Fiscal Dominance Meter
Formula
FD Score = (Net Interest / Federal Revenue) × 100 + (Deficit / GDP) × 50
- Net Interest – Annual federal interest payments (FRED: A091RC1Q027SBEA)
- Federal Revenue – Total federal receipts excluding intragovernmental transfers
- Deficit – Unified budget deficit as reported by US Treasury FiscalData
- GDP – Nominal US GDP (FRED: GDP)
Why It Matters
Fiscal dominance occurs when debt service obligations constrain monetary policy — the central bank cannot raise rates without materially increasing sovereign financing costs. This composite score operationalises that constraint.
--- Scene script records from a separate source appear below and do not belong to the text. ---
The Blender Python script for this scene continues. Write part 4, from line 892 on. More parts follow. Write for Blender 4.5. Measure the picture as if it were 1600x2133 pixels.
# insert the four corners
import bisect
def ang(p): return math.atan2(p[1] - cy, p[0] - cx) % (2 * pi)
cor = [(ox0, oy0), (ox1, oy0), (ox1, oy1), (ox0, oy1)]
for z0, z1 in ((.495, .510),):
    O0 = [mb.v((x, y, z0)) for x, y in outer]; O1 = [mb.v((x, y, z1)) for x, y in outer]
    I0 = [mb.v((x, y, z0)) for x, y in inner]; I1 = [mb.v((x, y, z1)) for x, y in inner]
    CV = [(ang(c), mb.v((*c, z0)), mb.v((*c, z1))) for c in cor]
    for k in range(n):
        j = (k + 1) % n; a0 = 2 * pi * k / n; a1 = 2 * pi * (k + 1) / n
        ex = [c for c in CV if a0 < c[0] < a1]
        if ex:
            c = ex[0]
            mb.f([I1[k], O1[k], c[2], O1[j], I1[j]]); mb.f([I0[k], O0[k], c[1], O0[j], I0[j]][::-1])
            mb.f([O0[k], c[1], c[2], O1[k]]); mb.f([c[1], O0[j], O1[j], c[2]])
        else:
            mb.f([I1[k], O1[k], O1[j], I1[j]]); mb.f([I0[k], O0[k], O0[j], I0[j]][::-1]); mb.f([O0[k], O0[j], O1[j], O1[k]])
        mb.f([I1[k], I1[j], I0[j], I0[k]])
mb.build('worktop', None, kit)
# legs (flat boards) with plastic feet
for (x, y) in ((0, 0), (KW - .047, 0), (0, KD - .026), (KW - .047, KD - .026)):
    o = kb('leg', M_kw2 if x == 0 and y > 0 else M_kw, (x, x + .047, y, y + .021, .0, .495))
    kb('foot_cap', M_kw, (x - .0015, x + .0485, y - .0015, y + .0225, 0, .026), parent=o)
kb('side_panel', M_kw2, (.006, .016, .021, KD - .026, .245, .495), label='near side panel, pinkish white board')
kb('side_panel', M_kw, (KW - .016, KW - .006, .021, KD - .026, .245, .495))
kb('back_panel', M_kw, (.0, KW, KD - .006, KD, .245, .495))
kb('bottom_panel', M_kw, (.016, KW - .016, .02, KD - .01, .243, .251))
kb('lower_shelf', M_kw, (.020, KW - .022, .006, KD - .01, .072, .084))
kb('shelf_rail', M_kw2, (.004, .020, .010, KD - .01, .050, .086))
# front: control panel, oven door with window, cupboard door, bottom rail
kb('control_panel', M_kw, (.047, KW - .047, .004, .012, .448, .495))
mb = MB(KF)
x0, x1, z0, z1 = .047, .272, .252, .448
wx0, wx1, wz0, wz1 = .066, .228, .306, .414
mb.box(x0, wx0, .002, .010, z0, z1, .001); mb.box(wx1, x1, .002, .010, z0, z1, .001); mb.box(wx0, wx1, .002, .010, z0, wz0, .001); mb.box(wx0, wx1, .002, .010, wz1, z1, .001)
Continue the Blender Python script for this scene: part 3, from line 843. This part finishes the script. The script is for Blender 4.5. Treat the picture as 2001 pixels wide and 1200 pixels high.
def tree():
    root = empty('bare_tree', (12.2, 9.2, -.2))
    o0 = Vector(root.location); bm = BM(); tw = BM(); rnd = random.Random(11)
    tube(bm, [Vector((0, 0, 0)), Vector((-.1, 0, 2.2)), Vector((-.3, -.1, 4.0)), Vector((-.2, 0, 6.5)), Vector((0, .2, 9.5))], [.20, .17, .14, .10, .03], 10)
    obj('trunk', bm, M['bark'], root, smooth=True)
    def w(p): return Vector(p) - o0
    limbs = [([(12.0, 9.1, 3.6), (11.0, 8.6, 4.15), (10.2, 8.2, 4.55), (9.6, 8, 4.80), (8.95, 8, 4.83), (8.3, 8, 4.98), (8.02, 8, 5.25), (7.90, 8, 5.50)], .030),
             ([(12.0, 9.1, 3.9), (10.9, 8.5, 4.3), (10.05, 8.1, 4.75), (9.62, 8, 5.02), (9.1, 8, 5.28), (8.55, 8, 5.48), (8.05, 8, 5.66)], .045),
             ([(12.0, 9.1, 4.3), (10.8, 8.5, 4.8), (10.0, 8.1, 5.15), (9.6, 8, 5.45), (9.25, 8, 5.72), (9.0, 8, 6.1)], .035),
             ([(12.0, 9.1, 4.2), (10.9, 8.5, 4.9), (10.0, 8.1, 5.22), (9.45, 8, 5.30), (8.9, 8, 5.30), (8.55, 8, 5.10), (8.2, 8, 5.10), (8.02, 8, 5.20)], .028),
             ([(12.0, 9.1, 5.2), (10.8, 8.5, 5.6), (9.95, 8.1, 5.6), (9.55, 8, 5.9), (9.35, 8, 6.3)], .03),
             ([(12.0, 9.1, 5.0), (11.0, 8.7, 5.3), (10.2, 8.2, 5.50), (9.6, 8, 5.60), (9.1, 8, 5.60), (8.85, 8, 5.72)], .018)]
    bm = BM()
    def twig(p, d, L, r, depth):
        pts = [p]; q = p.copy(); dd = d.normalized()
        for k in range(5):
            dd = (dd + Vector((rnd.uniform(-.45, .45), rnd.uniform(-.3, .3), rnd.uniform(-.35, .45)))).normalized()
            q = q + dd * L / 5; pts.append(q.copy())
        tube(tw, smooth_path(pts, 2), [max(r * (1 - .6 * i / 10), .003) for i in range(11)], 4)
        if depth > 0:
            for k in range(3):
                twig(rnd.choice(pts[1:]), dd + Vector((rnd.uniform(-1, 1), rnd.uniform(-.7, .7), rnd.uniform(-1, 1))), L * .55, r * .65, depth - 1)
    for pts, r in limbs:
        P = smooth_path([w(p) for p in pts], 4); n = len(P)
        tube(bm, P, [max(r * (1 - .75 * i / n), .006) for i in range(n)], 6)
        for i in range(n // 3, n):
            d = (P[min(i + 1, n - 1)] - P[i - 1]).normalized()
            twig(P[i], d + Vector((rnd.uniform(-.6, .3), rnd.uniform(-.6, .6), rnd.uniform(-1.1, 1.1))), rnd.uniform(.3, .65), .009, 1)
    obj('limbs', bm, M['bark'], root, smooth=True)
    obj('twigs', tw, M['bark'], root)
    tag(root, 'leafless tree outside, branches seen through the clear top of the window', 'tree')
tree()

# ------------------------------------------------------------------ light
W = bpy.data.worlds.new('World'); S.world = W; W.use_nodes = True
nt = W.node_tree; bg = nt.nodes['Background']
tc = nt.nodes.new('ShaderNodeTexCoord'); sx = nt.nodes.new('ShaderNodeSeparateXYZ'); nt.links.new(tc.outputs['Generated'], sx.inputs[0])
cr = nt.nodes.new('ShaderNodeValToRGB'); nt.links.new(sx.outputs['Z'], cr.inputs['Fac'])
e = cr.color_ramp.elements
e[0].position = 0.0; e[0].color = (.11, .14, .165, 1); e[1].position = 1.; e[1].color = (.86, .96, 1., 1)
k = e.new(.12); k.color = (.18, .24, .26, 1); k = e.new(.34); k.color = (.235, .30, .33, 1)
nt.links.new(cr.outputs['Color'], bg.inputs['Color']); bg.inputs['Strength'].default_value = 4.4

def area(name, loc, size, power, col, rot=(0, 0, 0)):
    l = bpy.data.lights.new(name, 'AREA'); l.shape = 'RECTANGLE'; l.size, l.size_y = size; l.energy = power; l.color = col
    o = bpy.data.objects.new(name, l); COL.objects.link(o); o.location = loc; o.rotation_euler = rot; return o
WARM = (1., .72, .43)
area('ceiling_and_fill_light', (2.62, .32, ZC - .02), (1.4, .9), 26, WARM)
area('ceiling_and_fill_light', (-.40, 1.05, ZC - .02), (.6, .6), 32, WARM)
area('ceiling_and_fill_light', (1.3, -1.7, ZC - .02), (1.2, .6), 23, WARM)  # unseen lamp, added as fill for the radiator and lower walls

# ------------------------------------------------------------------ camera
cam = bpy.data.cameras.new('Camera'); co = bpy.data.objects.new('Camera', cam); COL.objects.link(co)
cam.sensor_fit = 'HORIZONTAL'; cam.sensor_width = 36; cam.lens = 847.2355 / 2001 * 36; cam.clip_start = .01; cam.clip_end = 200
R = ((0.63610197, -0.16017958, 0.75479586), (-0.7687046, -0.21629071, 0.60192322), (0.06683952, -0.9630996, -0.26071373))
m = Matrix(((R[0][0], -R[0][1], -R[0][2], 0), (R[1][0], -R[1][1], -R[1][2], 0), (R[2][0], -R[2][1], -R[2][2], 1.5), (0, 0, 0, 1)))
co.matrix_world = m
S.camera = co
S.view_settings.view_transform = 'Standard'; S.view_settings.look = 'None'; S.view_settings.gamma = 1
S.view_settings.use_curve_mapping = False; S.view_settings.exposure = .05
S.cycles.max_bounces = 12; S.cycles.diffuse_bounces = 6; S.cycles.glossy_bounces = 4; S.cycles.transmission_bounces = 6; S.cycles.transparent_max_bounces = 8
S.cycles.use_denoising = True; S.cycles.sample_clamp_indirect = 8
When net interest exceeds ~25% of revenue, independent monetary policy becomes structurally compromised. The GDP deficit ratio adds a sustainability dimension: deficits exceeding 5% of GDP during non-recessionary periods signal that primary fiscal adjustment is required, not just cyclical normalisation.
Institutional Use
Used by IMF fiscal surveillance teams and sovereign credit analysts at rating agencies (Moody's, Fitch, S&P) as a key input in Debt Sustainability Analysis (DSA) frameworks. BIS Working Papers since 2021 specifically cite the interest-to-revenue ratio as the cleanest single-variable predictor of sovereign stress events.